▶ **WORK TO DO**: Search the records that follow and extract every line containing the string "script".

▶ **SOURCE DATA**:
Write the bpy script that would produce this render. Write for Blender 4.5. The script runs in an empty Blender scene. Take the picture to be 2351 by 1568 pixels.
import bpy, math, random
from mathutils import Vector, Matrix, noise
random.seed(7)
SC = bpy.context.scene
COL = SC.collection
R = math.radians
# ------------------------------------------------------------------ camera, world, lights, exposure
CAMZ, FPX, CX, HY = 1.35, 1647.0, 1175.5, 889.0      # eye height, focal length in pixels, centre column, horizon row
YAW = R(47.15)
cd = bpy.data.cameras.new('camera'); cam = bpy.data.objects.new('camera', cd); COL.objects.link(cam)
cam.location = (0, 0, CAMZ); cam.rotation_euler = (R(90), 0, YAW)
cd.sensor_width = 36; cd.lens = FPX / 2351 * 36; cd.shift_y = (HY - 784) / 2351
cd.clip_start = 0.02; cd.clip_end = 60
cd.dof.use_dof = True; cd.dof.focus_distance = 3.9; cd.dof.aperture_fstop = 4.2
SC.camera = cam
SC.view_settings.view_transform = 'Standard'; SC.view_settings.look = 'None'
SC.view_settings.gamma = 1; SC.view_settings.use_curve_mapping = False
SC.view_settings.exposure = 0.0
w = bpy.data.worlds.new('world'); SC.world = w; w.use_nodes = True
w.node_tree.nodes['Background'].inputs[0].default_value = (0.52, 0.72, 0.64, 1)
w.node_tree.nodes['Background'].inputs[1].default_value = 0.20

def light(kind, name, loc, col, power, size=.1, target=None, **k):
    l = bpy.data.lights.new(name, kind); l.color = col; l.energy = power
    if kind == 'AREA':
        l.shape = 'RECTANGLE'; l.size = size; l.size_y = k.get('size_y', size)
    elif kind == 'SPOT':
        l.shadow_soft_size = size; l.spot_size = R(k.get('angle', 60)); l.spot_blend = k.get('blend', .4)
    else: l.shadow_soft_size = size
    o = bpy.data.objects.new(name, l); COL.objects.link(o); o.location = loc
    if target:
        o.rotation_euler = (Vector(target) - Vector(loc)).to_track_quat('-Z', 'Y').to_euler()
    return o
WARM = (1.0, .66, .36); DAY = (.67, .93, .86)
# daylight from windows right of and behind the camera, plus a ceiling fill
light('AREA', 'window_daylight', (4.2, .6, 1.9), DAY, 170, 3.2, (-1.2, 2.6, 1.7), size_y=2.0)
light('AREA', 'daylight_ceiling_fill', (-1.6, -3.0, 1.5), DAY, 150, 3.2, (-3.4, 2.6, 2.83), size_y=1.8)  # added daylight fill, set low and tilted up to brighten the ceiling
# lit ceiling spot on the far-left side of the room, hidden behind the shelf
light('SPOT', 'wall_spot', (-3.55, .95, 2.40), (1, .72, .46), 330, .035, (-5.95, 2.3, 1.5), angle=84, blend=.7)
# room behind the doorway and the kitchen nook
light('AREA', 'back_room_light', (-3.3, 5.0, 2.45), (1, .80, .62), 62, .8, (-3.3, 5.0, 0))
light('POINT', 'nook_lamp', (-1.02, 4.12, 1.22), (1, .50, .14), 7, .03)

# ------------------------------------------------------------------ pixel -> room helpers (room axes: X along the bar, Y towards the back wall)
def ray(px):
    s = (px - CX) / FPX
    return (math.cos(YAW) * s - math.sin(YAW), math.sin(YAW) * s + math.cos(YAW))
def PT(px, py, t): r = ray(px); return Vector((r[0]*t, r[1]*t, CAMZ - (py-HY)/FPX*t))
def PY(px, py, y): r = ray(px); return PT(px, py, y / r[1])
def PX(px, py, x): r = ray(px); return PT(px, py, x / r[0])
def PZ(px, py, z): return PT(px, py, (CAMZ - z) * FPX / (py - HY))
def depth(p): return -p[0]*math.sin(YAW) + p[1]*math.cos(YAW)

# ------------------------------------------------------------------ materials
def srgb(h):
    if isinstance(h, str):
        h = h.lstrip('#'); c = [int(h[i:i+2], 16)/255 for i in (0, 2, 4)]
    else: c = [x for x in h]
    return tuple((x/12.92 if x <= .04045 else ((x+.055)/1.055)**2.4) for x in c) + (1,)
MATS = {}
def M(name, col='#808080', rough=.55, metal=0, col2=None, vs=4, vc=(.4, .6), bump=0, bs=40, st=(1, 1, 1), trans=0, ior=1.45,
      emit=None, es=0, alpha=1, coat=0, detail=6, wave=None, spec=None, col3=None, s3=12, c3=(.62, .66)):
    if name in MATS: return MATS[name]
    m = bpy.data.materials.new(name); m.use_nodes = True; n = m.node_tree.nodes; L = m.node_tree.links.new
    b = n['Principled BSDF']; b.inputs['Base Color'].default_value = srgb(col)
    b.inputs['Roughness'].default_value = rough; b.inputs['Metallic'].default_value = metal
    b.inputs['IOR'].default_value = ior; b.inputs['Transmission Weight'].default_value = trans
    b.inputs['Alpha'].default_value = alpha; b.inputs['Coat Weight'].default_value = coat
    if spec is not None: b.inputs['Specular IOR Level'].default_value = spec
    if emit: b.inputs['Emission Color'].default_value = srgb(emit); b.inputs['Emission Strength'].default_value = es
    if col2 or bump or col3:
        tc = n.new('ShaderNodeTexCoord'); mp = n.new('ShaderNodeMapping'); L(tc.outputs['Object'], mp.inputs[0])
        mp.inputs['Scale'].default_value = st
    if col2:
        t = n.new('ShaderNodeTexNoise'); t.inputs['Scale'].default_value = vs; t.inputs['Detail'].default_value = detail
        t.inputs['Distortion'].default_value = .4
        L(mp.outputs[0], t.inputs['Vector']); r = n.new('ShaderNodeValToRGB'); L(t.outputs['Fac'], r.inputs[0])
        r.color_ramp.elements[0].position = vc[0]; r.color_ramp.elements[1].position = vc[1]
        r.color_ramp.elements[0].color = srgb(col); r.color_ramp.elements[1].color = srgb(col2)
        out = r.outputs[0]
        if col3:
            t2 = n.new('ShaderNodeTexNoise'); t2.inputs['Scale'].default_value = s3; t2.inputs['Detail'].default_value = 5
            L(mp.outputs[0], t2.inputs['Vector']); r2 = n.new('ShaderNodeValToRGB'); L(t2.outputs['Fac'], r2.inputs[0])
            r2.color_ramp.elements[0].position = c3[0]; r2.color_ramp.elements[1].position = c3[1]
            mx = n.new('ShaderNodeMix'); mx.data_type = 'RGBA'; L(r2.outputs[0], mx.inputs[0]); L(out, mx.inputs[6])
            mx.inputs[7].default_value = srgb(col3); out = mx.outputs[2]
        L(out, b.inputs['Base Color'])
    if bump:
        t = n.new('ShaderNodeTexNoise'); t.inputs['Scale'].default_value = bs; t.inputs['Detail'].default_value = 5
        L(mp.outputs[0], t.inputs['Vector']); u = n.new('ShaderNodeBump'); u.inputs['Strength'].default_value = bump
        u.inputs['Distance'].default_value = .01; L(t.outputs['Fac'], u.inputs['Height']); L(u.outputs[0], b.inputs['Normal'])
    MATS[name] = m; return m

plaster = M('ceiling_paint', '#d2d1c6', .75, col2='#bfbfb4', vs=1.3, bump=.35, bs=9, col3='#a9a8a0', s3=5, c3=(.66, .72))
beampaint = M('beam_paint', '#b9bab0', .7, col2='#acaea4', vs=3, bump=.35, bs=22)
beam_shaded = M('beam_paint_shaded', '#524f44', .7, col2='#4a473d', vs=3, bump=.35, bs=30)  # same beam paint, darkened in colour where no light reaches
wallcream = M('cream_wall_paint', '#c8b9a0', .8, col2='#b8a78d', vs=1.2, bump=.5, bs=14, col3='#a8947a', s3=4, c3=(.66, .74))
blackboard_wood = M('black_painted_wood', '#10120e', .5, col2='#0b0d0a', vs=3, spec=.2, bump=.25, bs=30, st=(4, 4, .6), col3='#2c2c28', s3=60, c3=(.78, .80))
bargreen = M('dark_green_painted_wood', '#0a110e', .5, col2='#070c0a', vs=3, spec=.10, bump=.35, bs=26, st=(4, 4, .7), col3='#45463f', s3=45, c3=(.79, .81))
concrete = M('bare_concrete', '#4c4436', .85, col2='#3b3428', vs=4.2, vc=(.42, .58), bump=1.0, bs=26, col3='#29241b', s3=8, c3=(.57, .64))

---

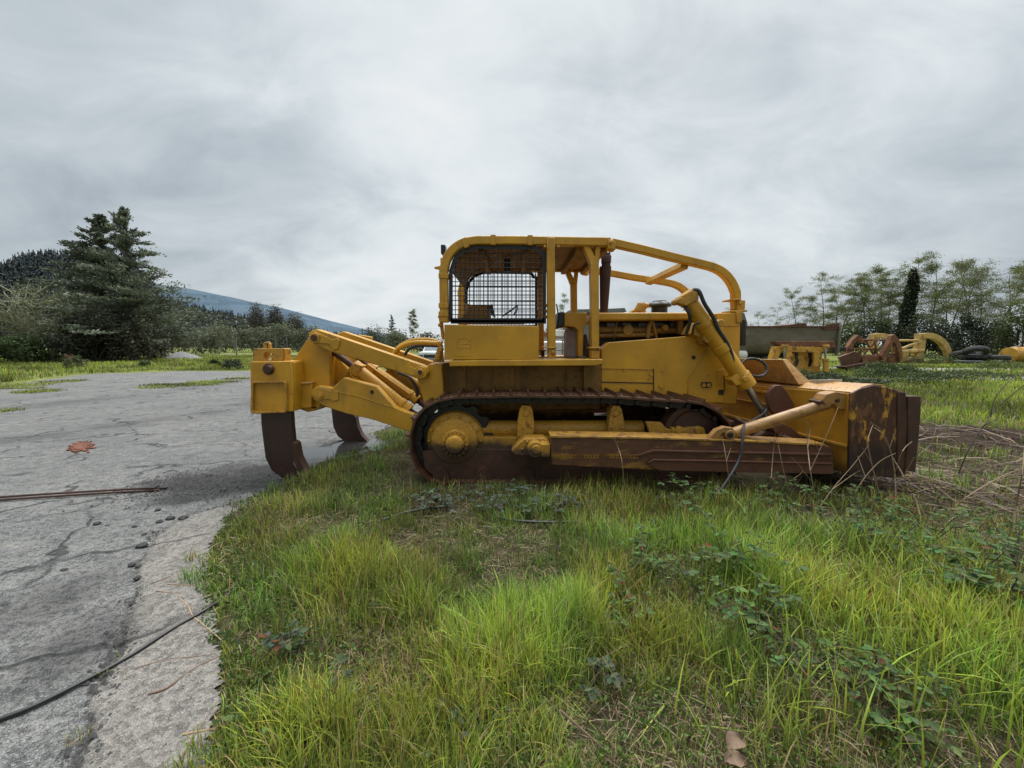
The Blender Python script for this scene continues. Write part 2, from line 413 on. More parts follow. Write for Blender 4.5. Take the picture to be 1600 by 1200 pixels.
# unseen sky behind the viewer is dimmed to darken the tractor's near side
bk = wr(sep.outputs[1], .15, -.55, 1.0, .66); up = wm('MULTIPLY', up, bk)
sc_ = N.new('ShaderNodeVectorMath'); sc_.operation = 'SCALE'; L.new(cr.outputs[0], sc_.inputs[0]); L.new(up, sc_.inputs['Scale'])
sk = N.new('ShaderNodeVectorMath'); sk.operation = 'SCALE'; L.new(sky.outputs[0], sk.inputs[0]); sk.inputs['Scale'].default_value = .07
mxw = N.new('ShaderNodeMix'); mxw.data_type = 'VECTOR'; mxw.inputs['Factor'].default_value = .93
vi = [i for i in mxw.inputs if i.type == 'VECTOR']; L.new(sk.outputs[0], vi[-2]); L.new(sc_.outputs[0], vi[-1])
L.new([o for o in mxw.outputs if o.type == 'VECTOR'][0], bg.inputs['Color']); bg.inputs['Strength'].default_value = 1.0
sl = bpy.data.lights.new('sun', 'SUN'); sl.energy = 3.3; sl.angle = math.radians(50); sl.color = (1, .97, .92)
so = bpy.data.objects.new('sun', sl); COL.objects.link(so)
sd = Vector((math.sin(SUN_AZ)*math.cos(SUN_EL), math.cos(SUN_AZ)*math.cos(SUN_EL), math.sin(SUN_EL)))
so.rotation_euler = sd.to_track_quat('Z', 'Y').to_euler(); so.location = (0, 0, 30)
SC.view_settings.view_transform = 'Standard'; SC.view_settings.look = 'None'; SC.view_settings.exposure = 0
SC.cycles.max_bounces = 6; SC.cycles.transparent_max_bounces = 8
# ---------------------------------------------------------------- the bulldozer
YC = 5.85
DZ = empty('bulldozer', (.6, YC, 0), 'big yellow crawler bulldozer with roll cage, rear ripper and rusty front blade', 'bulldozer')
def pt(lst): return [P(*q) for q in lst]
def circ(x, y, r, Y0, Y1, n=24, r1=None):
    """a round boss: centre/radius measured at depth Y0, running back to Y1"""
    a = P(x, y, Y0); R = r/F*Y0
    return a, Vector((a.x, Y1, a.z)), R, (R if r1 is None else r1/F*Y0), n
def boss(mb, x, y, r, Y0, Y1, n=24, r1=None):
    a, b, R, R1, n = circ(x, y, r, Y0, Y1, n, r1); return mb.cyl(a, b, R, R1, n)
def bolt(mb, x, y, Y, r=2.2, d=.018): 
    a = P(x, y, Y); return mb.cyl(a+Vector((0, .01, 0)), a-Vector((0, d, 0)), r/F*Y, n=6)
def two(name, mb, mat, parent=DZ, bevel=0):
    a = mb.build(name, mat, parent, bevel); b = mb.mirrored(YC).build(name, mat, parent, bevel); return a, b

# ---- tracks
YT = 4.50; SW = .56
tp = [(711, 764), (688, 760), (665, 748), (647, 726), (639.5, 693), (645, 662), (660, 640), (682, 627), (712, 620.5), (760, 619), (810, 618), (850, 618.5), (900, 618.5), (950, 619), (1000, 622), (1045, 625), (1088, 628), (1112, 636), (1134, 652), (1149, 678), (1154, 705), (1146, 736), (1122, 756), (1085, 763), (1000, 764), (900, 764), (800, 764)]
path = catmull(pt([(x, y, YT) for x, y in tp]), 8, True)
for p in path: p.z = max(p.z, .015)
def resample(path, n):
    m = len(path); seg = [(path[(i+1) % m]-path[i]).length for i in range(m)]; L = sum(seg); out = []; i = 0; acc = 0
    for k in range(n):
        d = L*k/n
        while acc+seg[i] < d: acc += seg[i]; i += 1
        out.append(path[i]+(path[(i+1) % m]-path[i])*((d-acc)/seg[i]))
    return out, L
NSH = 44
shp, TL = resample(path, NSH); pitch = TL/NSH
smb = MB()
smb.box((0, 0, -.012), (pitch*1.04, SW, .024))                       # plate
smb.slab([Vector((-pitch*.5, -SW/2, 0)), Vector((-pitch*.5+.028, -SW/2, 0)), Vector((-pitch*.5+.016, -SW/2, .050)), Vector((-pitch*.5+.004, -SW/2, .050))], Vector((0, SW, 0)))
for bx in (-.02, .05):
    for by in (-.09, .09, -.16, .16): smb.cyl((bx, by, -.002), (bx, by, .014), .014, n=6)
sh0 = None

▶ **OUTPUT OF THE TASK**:
Write the bpy script that would produce this render. Write for Blender 4.5. The script runs in an empty Blender scene. Take the picture to be 2351 by 1568 pixels.
The Blender Python script for this scene continues. Write part 2, from line 413 on. More parts follow. Write for Blender 4.5. Take the picture to be 1600 by 1200 pixels.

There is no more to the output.